▸ Record excerpts:
** Start **

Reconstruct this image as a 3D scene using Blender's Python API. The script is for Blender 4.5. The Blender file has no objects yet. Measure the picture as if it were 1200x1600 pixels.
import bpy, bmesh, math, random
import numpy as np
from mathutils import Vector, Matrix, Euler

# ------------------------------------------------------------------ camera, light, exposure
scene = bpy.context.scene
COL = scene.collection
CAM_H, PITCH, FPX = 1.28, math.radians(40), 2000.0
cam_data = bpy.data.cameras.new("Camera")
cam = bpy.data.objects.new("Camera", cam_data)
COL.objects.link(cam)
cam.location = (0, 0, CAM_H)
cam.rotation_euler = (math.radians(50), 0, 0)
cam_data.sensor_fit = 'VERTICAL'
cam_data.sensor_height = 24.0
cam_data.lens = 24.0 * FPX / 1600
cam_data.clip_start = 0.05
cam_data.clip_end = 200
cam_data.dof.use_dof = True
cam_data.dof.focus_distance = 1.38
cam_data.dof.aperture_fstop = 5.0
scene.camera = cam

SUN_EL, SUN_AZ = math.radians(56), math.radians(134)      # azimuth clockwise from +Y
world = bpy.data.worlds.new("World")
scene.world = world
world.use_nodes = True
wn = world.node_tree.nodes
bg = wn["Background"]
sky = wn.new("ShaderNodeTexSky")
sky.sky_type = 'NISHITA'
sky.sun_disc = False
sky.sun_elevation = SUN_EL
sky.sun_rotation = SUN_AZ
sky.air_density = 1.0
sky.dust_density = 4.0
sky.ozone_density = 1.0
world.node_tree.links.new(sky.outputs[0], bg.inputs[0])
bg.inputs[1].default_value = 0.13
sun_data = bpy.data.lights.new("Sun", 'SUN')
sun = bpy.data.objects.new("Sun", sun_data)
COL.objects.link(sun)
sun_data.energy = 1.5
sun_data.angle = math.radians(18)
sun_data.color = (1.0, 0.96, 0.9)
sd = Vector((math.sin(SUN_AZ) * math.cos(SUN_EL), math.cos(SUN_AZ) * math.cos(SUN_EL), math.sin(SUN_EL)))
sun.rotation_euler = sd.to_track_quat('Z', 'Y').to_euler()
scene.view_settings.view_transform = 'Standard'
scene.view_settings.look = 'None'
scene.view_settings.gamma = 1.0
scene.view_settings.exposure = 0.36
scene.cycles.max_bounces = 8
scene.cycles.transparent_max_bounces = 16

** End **
** Start **

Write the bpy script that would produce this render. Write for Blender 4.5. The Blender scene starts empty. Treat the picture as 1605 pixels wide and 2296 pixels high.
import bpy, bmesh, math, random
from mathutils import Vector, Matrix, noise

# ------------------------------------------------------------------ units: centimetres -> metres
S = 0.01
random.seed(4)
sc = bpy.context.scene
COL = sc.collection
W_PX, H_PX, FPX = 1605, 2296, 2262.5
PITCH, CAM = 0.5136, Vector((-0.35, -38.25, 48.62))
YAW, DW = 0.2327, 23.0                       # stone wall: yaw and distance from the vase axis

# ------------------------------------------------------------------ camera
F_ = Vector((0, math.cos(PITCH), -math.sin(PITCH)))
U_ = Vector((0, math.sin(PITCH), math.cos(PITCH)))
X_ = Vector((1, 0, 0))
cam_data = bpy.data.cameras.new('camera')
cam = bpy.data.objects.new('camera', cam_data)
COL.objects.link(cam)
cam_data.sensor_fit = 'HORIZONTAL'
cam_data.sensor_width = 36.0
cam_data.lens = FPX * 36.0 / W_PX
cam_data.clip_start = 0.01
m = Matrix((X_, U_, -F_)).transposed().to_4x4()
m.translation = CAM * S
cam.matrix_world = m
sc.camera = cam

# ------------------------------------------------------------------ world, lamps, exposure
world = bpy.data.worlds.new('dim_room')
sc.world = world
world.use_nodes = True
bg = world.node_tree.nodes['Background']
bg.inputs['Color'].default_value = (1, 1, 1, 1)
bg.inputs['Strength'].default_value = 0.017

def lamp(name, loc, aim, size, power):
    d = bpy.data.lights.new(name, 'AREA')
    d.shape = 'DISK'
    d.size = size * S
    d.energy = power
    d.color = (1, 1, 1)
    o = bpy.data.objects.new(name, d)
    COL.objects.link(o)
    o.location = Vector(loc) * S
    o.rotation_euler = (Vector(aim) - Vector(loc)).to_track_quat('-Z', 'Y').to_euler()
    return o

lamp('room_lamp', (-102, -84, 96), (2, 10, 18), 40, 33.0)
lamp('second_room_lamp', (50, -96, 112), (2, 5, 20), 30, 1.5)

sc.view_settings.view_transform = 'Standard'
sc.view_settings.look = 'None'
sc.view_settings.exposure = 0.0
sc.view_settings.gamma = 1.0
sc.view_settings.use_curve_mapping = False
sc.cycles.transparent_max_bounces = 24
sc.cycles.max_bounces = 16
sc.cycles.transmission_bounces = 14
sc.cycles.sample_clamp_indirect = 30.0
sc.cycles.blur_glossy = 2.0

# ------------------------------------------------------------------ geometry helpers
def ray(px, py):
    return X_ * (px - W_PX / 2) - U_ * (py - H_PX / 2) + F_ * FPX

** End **

▸ Requirements:
Produce only the lines from the line containing "Write the bpy" through the line containing "sc.camera = cam", inclusive of both, exactly as they stand in the entries above.

▸ Solution for this task:
Write the bpy script that would produce this render. Write for Blender 4.5. The Blender scene starts empty. Treat the picture as 1605 pixels wide and 2296 pixels high.
import bpy, bmesh, math, random
from mathutils import Vector, Matrix, noise

# ------------------------------------------------------------------ units: centimetres -> metres
S = 0.01
random.seed(4)
sc = bpy.context.scene
COL = sc.collection
W_PX, H_PX, FPX = 1605, 2296, 2262.5
PITCH, CAM = 0.5136, Vector((-0.35, -38.25, 48.62))
YAW, DW = 0.2327, 23.0                       # stone wall: yaw and distance from the vase axis

# ------------------------------------------------------------------ camera
F_ = Vector((0, math.cos(PITCH), -math.sin(PITCH)))
U_ = Vector((0, math.sin(PITCH), math.cos(PITCH)))
X_ = Vector((1, 0, 0))
cam_data = bpy.data.cameras.new('camera')
cam = bpy.data.objects.new('camera', cam_data)
COL.objects.link(cam)
cam_data.sensor_fit = 'HORIZONTAL'
cam_data.sensor_width = 36.0
cam_data.lens = FPX * 36.0 / W_PX
cam_data.clip_start = 0.01
m = Matrix((X_, U_, -F_)).transposed().to_4x4()
m.translation = CAM * S
cam.matrix_world = m
sc.camera = cam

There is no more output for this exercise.